Begin at the first line below and copy each line exactly, ending with the line where "8).build('vent_pipe', M['fascia'], b2)" appears.

START Record list

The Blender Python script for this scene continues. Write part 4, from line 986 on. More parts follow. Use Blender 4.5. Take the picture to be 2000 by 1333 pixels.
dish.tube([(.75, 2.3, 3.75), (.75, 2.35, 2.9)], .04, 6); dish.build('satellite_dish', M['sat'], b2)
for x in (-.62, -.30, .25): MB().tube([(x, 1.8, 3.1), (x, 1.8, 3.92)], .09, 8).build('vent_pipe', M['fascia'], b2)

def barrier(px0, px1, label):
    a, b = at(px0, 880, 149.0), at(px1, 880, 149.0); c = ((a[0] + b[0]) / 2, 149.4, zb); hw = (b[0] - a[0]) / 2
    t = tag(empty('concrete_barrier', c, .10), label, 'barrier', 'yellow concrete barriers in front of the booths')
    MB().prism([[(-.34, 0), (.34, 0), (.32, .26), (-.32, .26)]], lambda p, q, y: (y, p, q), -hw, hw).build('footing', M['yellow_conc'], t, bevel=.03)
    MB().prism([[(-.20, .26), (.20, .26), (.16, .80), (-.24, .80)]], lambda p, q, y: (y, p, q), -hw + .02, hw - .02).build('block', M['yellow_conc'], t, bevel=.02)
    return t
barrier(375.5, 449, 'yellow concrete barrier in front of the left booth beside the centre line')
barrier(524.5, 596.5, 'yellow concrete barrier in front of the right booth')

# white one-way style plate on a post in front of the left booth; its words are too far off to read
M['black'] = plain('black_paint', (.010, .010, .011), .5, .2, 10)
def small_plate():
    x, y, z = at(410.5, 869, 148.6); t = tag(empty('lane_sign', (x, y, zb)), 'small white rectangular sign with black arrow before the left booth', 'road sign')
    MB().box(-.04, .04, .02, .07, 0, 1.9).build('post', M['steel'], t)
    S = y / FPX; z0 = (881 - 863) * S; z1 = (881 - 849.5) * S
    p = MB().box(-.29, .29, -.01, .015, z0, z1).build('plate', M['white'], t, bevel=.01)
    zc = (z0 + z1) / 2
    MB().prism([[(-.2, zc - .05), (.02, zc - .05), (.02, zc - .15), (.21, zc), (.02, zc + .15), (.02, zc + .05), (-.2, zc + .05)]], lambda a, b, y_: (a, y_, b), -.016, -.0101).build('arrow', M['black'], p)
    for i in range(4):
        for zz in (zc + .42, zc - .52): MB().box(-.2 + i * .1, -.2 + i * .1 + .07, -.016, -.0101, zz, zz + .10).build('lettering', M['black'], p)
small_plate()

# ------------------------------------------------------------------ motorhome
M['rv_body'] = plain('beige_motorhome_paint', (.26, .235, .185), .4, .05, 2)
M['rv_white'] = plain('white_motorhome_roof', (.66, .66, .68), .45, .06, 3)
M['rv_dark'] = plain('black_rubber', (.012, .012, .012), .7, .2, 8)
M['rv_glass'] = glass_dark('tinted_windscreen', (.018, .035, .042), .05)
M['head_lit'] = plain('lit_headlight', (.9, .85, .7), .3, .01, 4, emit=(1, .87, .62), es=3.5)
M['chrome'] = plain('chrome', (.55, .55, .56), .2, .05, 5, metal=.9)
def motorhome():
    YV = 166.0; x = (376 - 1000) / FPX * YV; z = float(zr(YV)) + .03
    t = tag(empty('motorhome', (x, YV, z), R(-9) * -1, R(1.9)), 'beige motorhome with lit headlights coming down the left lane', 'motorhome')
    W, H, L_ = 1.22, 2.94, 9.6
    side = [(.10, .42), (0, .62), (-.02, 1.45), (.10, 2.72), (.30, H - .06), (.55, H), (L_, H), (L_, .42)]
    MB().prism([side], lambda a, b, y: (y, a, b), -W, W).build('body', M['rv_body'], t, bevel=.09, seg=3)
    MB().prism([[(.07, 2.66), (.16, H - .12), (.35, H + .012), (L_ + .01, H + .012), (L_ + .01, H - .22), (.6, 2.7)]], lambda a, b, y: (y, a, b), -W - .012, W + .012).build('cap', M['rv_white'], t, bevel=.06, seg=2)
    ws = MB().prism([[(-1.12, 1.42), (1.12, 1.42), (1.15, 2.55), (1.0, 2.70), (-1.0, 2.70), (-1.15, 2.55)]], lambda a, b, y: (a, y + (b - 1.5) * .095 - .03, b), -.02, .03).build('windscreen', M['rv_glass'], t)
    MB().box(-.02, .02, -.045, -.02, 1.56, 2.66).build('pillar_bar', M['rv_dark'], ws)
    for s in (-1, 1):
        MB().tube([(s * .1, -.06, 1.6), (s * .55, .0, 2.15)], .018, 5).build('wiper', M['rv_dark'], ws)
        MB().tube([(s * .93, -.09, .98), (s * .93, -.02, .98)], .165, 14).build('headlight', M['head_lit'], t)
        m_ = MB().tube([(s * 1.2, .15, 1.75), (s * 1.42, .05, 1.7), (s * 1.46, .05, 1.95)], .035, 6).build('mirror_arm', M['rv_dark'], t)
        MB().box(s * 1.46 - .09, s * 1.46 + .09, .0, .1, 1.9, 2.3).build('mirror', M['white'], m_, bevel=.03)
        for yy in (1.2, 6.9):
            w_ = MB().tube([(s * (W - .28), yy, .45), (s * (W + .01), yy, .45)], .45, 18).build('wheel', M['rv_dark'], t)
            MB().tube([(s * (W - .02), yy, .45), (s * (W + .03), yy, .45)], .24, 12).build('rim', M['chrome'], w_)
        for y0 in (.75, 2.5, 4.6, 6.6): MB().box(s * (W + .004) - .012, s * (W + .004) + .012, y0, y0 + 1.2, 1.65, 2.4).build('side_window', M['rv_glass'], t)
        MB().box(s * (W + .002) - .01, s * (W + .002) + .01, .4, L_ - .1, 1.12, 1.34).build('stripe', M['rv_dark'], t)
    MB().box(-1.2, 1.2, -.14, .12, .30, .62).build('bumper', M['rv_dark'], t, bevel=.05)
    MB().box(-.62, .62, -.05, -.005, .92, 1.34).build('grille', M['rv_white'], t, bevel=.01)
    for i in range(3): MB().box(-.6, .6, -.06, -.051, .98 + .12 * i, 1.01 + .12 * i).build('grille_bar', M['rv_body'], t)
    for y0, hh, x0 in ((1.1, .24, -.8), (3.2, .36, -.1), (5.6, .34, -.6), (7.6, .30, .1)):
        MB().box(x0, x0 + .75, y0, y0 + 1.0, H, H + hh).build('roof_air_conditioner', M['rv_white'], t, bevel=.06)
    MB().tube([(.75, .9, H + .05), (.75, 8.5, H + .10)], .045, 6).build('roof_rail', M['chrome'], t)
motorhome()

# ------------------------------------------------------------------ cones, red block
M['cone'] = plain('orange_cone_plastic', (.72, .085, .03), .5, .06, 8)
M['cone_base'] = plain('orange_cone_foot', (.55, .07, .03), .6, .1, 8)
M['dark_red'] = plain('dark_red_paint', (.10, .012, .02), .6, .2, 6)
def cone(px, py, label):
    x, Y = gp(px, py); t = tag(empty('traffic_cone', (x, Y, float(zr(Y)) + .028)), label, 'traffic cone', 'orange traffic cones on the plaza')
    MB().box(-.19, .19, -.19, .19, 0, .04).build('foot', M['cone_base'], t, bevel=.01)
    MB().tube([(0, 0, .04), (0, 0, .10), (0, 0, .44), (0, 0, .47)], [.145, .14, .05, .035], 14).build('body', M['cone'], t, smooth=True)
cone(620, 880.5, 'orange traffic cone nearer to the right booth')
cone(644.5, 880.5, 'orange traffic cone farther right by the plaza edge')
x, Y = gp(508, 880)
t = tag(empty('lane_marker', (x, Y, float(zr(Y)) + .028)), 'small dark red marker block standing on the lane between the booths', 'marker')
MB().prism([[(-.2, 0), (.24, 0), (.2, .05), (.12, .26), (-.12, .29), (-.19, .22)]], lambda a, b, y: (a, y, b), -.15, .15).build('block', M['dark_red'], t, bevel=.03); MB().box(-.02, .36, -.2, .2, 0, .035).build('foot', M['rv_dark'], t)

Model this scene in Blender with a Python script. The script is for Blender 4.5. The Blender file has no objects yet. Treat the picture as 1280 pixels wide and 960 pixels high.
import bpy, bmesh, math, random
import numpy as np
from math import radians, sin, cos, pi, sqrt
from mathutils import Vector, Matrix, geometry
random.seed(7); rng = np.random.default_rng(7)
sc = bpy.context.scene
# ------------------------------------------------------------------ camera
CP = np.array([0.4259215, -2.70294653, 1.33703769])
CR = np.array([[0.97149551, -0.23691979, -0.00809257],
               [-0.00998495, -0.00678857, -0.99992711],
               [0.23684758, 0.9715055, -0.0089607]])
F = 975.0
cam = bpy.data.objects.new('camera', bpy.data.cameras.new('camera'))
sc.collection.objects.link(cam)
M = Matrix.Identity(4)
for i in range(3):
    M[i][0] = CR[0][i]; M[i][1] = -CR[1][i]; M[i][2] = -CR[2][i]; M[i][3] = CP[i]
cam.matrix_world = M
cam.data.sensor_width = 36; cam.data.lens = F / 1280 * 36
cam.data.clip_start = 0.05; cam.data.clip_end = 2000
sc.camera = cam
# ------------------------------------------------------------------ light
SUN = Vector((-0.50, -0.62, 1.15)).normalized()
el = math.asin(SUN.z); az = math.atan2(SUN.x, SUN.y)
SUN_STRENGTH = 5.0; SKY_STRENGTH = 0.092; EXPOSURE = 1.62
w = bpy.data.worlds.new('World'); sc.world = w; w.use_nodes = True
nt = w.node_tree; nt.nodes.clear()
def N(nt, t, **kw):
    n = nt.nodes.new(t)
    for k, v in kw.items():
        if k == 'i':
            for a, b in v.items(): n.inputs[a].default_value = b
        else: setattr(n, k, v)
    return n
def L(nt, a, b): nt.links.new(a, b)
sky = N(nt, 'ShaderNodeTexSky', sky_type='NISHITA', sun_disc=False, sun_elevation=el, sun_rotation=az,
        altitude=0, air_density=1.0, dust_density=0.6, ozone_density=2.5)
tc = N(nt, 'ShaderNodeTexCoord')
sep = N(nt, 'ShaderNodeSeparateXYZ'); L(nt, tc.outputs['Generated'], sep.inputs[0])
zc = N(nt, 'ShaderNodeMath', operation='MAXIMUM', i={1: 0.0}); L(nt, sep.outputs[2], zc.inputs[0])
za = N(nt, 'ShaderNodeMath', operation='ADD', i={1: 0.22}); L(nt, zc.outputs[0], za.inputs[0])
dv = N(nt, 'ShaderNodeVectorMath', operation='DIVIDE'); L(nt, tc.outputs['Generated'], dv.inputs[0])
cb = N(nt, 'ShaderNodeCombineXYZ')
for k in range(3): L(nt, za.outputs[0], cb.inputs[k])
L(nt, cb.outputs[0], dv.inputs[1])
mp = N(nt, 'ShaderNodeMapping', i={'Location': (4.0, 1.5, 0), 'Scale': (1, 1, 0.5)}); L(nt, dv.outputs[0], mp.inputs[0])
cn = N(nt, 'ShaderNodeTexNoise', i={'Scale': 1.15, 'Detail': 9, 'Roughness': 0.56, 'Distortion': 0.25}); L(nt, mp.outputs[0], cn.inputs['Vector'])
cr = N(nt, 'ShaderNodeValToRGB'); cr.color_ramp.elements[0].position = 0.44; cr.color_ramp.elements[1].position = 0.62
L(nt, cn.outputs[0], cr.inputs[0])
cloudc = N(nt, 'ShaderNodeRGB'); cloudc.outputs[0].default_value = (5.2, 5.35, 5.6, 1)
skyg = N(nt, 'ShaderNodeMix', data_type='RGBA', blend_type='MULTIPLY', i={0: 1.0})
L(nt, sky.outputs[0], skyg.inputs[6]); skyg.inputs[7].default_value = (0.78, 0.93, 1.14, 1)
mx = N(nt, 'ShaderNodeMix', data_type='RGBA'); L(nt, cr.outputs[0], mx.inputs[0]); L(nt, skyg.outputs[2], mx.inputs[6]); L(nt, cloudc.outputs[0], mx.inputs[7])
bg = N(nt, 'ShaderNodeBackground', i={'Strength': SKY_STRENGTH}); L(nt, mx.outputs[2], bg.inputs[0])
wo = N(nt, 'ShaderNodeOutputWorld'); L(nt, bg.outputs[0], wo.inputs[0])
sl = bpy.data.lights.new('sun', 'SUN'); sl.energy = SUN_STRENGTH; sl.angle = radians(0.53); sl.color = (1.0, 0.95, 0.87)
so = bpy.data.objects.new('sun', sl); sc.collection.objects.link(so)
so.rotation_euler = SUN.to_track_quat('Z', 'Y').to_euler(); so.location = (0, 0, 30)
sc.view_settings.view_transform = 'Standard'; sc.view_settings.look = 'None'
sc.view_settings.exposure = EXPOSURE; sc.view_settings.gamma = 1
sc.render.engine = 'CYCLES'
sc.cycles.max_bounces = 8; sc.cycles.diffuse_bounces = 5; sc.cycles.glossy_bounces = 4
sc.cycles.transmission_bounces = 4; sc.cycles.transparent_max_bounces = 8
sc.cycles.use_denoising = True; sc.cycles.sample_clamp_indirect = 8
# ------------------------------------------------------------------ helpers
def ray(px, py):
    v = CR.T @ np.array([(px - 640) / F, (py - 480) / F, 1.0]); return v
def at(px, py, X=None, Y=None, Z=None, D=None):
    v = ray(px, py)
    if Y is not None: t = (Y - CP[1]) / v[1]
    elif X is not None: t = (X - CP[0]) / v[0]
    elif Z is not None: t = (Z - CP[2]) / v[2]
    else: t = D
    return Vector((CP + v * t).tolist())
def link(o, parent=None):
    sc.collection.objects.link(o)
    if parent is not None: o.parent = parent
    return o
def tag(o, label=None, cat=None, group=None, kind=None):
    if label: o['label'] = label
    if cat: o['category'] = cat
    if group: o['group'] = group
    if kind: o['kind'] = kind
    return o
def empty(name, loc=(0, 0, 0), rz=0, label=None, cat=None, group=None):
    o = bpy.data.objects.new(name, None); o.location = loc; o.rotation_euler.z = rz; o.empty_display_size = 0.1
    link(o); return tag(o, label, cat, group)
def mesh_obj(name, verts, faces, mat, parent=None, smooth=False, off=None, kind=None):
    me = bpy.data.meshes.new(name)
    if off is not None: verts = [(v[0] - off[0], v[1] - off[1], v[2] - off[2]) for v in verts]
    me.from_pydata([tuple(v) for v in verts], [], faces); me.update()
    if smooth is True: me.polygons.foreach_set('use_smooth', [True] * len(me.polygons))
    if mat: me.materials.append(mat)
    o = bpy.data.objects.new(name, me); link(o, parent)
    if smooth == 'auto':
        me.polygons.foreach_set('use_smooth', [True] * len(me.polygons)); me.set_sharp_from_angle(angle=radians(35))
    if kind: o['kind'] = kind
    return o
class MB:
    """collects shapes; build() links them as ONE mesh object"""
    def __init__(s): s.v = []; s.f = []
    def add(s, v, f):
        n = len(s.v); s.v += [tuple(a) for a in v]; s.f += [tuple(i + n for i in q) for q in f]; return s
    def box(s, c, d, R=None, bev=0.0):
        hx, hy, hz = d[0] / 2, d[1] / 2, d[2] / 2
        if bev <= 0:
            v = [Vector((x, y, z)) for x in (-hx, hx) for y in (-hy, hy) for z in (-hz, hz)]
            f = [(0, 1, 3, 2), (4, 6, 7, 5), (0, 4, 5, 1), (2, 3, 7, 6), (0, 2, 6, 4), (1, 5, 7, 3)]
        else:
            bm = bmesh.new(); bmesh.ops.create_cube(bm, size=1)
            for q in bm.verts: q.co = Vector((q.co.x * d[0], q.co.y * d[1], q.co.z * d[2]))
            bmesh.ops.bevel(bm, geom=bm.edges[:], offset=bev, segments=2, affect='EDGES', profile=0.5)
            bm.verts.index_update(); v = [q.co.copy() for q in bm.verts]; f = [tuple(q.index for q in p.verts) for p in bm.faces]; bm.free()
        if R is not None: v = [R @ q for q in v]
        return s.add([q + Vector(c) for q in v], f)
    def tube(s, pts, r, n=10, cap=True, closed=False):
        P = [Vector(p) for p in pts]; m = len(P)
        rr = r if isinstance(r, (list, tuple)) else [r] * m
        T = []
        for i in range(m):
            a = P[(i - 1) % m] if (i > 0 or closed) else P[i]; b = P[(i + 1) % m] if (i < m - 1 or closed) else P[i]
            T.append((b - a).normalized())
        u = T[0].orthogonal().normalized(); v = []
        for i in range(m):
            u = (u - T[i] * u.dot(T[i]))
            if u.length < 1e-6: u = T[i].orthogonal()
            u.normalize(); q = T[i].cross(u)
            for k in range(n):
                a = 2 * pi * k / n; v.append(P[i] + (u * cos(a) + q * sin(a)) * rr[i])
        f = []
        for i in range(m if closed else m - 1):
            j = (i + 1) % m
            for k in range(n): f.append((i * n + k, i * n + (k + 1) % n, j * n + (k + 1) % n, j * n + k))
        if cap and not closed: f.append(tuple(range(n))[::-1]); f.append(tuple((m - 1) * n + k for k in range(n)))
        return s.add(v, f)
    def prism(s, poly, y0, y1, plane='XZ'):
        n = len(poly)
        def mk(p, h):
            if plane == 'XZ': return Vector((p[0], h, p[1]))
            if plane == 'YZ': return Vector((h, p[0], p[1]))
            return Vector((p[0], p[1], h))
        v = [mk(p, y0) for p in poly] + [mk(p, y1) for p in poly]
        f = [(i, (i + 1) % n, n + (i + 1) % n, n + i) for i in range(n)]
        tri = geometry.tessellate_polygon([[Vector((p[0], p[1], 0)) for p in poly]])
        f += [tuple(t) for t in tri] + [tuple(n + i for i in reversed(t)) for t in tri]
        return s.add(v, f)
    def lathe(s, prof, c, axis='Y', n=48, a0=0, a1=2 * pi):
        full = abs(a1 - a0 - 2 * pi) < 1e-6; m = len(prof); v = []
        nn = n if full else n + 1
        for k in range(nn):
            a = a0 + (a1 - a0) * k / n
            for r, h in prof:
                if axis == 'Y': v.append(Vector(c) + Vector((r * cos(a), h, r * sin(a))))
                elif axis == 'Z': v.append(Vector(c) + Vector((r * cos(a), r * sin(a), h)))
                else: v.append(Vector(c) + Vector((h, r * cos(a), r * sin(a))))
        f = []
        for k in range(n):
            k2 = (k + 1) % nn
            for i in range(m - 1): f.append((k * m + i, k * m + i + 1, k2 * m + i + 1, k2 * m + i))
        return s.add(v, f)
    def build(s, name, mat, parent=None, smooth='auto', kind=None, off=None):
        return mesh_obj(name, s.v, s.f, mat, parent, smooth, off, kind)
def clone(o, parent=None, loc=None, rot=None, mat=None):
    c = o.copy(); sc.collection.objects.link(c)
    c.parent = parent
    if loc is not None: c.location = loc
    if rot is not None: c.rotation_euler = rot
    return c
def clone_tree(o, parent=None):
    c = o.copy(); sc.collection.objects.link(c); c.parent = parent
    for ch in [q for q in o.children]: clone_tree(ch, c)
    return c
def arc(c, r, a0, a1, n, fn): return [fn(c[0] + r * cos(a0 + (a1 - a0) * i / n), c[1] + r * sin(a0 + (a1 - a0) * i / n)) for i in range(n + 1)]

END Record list

* Task answer:
The Blender Python script for this scene continues. Write part 4, from line 986 on. More parts follow. Use Blender 4.5. Take the picture to be 2000 by 1333 pixels.
dish.tube([(.75, 2.3, 3.75), (.75, 2.35, 2.9)], .04, 6); dish.build('satellite_dish', M['sat'], b2)
for x in (-.62, -.30, .25): MB().tube([(x, 1.8, 3.1), (x, 1.8, 3.92)], .09, 8).build('vent_pipe', M['fascia'], b2)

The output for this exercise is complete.